Written problem:
Copy out each line below that has the word "from" in it.

Source data:
--------------------------------

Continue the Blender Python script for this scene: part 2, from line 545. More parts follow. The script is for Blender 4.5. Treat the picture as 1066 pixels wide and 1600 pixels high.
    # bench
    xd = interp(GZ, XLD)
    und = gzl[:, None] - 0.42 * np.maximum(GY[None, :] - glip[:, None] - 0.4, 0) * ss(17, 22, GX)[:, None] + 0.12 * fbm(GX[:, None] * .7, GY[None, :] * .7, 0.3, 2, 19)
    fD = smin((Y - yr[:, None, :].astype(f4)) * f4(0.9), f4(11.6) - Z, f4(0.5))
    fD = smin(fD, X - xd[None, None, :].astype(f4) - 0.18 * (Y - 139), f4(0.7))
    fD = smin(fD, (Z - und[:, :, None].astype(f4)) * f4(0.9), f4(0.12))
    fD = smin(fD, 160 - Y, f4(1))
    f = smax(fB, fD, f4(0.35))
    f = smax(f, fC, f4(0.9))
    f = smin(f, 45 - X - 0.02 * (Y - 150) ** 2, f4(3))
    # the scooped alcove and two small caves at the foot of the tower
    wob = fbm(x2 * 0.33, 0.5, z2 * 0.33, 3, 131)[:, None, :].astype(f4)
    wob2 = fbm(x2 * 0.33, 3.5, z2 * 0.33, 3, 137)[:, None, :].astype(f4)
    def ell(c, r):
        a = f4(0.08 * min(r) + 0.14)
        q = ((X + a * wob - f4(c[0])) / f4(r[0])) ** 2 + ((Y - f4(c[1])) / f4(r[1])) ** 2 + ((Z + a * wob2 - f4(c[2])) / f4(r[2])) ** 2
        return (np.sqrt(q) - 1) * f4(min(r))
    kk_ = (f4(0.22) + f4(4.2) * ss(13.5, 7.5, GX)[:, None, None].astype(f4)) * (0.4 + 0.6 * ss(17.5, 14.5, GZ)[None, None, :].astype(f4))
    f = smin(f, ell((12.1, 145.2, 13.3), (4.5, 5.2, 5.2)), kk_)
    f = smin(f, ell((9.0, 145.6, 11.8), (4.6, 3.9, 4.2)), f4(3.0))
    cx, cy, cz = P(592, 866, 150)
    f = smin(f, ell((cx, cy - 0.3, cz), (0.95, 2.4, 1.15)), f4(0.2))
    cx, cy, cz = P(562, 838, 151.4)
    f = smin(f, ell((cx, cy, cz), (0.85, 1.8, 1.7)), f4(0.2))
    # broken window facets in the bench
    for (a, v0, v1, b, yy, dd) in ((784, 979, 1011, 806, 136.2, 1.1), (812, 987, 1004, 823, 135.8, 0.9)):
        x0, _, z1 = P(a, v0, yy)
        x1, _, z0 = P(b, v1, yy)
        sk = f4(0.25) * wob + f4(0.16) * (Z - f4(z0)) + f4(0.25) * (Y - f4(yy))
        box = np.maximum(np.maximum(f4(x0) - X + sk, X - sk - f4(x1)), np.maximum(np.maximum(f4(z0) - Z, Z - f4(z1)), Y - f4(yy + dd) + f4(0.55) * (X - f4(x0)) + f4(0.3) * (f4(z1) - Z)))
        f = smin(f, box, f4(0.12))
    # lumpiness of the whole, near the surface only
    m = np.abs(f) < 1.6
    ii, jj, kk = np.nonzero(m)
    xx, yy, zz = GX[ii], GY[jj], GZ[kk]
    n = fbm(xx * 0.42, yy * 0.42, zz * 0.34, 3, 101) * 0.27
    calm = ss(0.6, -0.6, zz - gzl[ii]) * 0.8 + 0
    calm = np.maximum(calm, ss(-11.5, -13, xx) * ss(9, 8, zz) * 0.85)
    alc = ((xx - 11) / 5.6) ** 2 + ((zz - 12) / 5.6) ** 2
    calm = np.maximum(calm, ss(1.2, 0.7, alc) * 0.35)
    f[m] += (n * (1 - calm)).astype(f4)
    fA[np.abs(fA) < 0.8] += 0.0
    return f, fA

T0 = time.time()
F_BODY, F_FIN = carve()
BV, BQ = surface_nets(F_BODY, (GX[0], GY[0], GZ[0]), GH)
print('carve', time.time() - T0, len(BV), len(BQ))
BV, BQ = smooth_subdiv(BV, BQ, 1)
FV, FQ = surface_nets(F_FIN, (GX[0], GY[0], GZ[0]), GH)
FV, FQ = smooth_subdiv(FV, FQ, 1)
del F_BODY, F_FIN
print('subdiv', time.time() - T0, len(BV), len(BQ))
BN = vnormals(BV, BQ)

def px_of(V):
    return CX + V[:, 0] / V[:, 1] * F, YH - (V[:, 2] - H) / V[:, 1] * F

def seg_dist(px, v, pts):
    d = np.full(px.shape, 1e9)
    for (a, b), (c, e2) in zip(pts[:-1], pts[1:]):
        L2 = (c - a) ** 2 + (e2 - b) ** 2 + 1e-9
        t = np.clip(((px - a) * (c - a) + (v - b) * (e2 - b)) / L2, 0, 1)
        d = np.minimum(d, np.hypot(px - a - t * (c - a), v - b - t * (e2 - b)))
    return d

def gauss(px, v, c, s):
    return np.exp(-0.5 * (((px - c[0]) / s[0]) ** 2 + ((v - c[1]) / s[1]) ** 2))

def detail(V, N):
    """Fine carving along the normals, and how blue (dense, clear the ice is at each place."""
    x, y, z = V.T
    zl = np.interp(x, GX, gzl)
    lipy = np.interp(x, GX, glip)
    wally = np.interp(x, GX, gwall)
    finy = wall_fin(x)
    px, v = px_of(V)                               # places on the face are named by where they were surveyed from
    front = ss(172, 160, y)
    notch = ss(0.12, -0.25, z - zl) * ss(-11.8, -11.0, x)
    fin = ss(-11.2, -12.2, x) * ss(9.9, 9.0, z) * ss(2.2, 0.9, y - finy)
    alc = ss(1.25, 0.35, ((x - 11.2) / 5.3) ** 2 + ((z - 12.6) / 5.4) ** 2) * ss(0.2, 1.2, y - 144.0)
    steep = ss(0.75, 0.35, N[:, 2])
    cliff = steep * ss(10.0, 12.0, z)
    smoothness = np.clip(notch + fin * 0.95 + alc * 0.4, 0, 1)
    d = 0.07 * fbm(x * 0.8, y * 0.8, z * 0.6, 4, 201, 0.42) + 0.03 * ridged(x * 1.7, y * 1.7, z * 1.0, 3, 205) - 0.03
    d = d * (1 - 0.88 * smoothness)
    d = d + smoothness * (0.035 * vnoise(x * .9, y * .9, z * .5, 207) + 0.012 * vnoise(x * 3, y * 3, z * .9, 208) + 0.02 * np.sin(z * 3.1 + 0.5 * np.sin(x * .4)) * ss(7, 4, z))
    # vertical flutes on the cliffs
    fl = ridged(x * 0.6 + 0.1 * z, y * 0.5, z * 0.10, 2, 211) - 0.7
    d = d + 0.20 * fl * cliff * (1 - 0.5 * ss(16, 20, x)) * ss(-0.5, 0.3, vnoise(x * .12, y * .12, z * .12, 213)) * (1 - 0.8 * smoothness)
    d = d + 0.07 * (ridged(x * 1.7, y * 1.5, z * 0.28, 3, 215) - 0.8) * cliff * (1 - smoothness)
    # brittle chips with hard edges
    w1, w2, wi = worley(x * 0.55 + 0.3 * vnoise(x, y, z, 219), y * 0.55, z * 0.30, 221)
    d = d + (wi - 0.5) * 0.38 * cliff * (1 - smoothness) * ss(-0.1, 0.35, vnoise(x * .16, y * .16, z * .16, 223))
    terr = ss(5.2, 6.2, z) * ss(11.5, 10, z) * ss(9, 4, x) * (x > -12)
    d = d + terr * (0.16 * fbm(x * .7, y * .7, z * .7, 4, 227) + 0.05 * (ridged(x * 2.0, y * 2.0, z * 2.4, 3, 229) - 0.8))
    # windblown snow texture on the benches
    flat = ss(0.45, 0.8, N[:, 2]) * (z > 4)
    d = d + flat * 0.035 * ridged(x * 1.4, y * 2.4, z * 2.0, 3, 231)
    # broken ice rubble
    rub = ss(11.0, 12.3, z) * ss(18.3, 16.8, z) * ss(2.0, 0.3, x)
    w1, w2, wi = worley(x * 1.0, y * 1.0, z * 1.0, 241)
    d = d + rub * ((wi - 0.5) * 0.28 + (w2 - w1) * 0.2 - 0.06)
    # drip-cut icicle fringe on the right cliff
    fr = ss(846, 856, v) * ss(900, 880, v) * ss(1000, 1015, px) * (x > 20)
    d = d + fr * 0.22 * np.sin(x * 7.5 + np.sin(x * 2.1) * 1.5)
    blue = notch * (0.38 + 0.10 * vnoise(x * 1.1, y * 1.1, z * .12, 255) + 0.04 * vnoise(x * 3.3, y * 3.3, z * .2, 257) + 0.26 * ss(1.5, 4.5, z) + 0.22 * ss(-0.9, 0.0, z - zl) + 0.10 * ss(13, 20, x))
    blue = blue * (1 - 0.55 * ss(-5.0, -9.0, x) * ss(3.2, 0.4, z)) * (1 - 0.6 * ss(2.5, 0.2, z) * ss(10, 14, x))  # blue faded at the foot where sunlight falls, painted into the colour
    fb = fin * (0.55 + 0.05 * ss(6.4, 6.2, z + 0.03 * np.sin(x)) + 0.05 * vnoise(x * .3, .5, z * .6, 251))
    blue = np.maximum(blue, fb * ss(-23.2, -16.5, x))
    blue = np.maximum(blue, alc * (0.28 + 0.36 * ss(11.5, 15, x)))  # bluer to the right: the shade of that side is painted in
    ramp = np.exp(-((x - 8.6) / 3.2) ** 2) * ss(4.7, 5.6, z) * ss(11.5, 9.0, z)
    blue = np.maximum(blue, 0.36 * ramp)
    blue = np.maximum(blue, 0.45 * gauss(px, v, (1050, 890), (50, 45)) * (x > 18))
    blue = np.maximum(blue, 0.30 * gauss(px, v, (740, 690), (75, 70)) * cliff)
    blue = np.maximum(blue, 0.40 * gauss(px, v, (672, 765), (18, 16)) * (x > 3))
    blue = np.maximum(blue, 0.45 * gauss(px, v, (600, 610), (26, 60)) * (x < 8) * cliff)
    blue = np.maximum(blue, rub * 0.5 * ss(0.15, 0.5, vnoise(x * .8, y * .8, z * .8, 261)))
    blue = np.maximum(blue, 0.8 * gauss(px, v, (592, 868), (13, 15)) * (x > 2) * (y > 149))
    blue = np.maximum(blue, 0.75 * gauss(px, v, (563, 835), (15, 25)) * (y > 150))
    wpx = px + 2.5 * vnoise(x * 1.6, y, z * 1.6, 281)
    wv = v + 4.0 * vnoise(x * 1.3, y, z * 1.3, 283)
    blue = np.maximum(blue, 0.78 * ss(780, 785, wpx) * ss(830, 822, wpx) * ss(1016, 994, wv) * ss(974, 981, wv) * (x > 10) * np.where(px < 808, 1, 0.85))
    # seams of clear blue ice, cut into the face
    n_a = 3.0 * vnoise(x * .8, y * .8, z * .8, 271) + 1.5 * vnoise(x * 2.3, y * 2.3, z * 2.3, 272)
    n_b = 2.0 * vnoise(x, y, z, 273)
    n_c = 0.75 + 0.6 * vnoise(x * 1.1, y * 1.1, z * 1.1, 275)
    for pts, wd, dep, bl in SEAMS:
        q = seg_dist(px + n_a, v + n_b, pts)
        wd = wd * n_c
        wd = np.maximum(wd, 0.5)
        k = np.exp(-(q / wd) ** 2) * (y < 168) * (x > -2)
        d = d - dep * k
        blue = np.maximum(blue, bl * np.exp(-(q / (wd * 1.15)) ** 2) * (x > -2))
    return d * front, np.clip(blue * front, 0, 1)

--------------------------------

Final answer:
Continue the Blender Python script for this scene: part 2, from line 545. More parts follow. The script is for Blender 4.5. Treat the picture as 1066 pixels wide and 1600 pixels high.
    px, v = px_of(V)                               # places on the face are named by where they were surveyed from